Jakarta/Balikpapan   /   Tue, March 7, 2017   /  07:54 am
Nine areas enjoy govt’s one-price fuel policy A worker at the Pertamina gas filling station on Jl. Cikini Raya, Central Jakarta, serves a consumer on Jan.5. (JP/Dhoni Setiawan)

Just a week ago, fuel was often a scarce commodity in the Karimunjawa islands, a national park located 80 kilometers off Central Java’s northern coastline. However, this has changed since the government’s one-price fuel policy was introduced to the area on Monday.

Residents of the islands are now able to buy subsidized gasoline — locally known as Premium — for Rp 6,450 (48 US cents) per liter and subsidized diesel, known as Solar, for Rp 5,150 per liter. In the past, they frequently saw the price of the two fuels soar up to Rp 10,000 and Rp 8,000, respectively.

“The price of Premium is now exactly the same as that on Java. Even a long-abandoned gas station has begun operation again,” a Karimunjawa resident named Iwan Setiawan told The Jakarta Post on Monday.
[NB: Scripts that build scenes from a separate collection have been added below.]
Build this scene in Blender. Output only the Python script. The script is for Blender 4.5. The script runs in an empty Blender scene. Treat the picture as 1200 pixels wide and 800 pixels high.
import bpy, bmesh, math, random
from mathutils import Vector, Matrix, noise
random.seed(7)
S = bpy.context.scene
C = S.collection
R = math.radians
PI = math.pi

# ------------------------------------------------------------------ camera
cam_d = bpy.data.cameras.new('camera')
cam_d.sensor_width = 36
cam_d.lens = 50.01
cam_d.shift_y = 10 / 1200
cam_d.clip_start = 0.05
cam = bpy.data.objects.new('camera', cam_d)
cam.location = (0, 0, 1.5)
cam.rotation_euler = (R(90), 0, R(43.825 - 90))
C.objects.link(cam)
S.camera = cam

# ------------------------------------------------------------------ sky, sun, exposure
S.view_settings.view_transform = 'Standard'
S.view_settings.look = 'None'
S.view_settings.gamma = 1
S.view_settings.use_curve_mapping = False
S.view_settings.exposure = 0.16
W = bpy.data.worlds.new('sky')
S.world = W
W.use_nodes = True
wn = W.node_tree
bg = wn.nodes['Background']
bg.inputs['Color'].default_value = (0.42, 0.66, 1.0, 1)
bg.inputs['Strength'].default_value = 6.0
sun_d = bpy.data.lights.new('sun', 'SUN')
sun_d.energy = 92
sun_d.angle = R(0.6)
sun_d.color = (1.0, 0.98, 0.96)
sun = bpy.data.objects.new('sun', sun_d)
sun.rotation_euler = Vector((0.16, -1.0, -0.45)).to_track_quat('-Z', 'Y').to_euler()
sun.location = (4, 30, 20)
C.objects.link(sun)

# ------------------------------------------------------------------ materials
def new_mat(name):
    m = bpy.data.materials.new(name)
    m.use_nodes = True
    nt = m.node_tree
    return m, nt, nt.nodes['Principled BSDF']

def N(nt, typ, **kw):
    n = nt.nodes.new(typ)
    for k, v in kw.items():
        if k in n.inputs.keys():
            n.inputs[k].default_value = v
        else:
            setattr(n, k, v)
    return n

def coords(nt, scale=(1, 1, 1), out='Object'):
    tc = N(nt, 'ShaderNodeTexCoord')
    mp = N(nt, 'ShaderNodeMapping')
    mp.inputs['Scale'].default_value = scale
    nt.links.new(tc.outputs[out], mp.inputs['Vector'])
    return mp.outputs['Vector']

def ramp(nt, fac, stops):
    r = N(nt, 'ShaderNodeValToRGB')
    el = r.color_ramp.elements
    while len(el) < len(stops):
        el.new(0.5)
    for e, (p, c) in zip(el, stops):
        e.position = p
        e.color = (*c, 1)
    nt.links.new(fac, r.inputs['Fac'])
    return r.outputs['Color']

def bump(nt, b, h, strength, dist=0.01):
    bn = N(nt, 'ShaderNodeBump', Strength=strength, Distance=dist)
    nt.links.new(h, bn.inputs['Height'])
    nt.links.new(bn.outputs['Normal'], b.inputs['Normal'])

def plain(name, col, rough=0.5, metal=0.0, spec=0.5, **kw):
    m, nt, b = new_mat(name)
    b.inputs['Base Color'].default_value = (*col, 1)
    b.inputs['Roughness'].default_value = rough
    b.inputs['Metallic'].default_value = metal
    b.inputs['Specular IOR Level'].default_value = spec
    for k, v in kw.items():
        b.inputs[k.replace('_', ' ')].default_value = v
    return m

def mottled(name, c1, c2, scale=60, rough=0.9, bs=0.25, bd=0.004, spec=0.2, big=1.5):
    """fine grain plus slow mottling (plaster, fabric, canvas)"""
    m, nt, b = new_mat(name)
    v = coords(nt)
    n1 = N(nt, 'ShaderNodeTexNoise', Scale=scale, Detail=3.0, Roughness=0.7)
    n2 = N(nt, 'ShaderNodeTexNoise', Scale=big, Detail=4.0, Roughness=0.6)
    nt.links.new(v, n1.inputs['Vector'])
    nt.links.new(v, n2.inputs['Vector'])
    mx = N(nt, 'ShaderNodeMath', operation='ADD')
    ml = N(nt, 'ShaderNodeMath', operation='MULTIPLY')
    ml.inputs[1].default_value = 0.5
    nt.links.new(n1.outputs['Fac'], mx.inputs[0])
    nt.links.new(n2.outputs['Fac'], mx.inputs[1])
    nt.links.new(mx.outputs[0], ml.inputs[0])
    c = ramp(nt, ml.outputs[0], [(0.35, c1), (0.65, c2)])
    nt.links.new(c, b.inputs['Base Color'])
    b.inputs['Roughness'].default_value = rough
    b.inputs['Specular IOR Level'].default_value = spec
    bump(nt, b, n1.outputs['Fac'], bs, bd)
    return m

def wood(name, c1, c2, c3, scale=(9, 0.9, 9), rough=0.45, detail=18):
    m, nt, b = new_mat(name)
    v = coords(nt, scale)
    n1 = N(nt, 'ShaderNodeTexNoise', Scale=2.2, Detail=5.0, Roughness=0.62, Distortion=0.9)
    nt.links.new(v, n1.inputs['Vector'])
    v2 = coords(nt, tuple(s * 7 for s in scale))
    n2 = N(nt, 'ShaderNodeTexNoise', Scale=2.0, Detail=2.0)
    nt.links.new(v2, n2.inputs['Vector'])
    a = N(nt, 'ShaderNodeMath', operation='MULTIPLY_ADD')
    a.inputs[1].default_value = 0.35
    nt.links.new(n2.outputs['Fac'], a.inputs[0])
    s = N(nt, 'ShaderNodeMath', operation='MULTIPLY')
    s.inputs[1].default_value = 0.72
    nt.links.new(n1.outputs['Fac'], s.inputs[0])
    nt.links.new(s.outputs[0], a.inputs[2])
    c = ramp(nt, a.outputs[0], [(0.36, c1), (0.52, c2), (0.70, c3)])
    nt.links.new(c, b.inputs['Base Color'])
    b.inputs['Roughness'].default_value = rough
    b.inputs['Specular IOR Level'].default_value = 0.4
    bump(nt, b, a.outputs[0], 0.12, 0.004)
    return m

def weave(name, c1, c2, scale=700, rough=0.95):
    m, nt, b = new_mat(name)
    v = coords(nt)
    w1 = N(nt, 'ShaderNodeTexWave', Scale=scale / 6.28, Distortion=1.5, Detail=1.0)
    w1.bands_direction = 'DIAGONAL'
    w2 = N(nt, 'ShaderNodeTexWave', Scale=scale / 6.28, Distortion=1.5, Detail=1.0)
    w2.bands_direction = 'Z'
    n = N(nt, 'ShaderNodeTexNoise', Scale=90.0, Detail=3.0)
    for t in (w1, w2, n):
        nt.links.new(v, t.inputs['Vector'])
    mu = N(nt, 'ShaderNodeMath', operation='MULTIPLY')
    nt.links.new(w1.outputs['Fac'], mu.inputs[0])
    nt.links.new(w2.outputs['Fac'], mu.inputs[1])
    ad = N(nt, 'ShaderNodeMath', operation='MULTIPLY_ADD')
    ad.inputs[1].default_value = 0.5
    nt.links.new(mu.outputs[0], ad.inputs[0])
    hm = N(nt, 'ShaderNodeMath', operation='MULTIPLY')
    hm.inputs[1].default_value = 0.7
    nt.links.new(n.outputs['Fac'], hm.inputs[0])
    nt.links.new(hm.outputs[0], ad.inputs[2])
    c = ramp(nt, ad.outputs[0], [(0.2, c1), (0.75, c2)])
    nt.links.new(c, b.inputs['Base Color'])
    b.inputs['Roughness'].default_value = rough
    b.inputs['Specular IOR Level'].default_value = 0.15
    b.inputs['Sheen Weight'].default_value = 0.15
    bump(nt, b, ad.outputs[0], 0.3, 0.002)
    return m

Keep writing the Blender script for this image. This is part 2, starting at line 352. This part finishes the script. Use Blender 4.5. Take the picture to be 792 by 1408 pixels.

The islands, inhabited by 10,000 residents and attracting around 2,000 visitors every week, are one out of 148 locations targeted by President Joko “Jokowi” Widodo for the one-price policy, which will cost state-owned energy firm Pertamina Rp 800 billion in subsidies yearly.

Pertamina spokesperson Wianda Pusponegoro said the firm had until the end of the year to lower fuel prices in 53 remote areas. So far, Pertamina has successfully implemented the new fuel prices in nine regencies, including the Karimunjawa islands in Jepara.

The other eight regencies are Batu island, North Sumatra; Mentawai islands, West Sumatra; Raas island, East Java; Tanjung Pengaus, West Nusa Tenggara (NTB); Waingapu, East Nusa Tenggara (NTT); Wangi-wangi in Wakatobi, Southeast Sulawesi; Moswaren, West Papua; and Long Apari in East Kalimantan.

“It has to be completely implemented by the end of 2017. In the case of funds, most of the money will come from our business partners as [the program] only requires constructing mini gas stations or gas stations with one to two dispensers,” she told the Post on Monday.

Pertamina remains optimistic about fulfilling the task assigned as it plans to cross-subsidize from sales of non-subsidized fuels, which have been experiencing growing popularity as of late. This year, it has been assigned to distribute 610,000 kiloliters of kerosene, 15.7 million kiloliters of diesel and 12.5 million kiloliters of Premium gasoline across the country.

As part of Pertamina’s efforts, it has set a target to construct 22 mini gas stations at 22 locations in 14 provinces by the end of this year. It will need approximately Rp 1 billion to construct each gas station. Furthermore, the company will also establish institutions for distribution in remote areas in 45 locations next year.

Locals are hopeful that the government’s one-price fuel policy will not be just another empty promise. “Hopefully, the times of expensive fuel are truly over,” Paulus Lang, a resident of the Tiong Bu’u village in Long Apari, said.

Gasoline and diesel prices in Long Apari, located 850 kilometers away from Balikpapan in East Kalimantan, have been cut down from Rp 15,000 and Rp 13,000 per liter respectively. However, before the price cuts, fuel could reach Rp 60,000 when distribution issues occurred.

The slashed prices have resulted in consumption growth to 160,000 liters per month for gasoline from 140,000 liters. Most of the gasoline consumed is used for outboard motors on boats.

Residents also hope that the lower prices will lead to lower transportation costs. Agnes Bulan, a high school student, said that it costs Rp 900,000 to take a nine-hour trip by speed boat to Ujoh Bilang, a village located 104 kilometers away from Long Apari.

Despite the government’s and citizen’s enthusiasm for the new one-price policy, experts remain doubtful over the success of the program. “Realistically it would take 18 to 24 months because there are geographical factors to consider, which could involve high costs,” Executive director of the Institute for Essential Services (IESR), Fabby Tumiwa told the Post.

He noted that one of Pertamina’s biggest obstacles would be in the delivery and construction of distribution lines due to the fact that the targeted locations are mostly remote areas. “This will not be easy because Pertamina will need to construct storage depots, fuel pumps and other necessary equipment, which takes a lot of time,” he said.